Mike Zimmer had the Vikings on a hot streak.
Three straight blitz calls, spanning the end of Sunday's first quarter into the first drive of the second half, landed a sack on Cardinals quarterback Josh Rosen. Three for three.
All three designs varied in which linebackers, cornerbacks or safeties, blitzed. Each call sent a different player into a different gap. Two of the three plays led Rosen, the rookie quarterback making his third ever NFL start, and his rookie center, Mason Cole, into bad protection schemes that left open lanes for the Vikings.
Lanes so open that all four sacks on Rosen happened in less than 2.5 seconds, according to Pro Football Focus. No other quarterback was sacked more than once in 2.5 seconds or less in Week 6.

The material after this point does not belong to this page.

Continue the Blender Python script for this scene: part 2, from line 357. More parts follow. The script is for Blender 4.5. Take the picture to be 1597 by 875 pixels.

"The whole game is about adjusting and talking about the blitzes, the protections and 'all right, now we have to run this one,'" head coach Mike Zimmer said. "So, you have to have enough bullets in your holster that you can pull some out and you hope you pull the right ones out."
Blitzing wasn't a massive part of the Vikings' game plan. Zimmer called 10 blitzes on Rosen's 35 dropbacks (28.6 percent). But it was a particularly effective part. Extra Vikings rushers at key moments stopped three Cardinals drives on third downs, helped derail a fourth down and threw a hapless offense into a further tailspin.
The Vikings held the Cardinals to without a third-down conversion on 10 attempts, meaning Minnesota once again has the league's top-rated third down defense at 25 percent allowed (16 of 64) through six games.
1. Pressure report: Timing and disguise were critical elements toward the Vikings winning 6 of 10 blitzes against a rookie quarterback. Linebacker Anthony Barr led the extra pass rush with a disruptive seven attempts, netting two hurries, a hit and a deflection on a rare Cover-0 blitz we'll break down later. The rest of the blitz attempts broke down as such: linebacker Eric Kendricks (4), safety Harrison Smith (4), cornerback Mackensie Alexander (2) and safety George Iloka (1). It didn't always work. Running back David Johnson's longest run went for 10 yards as the Cardinals caught the blitzing Vikings off guard with a run on 2nd-and-10.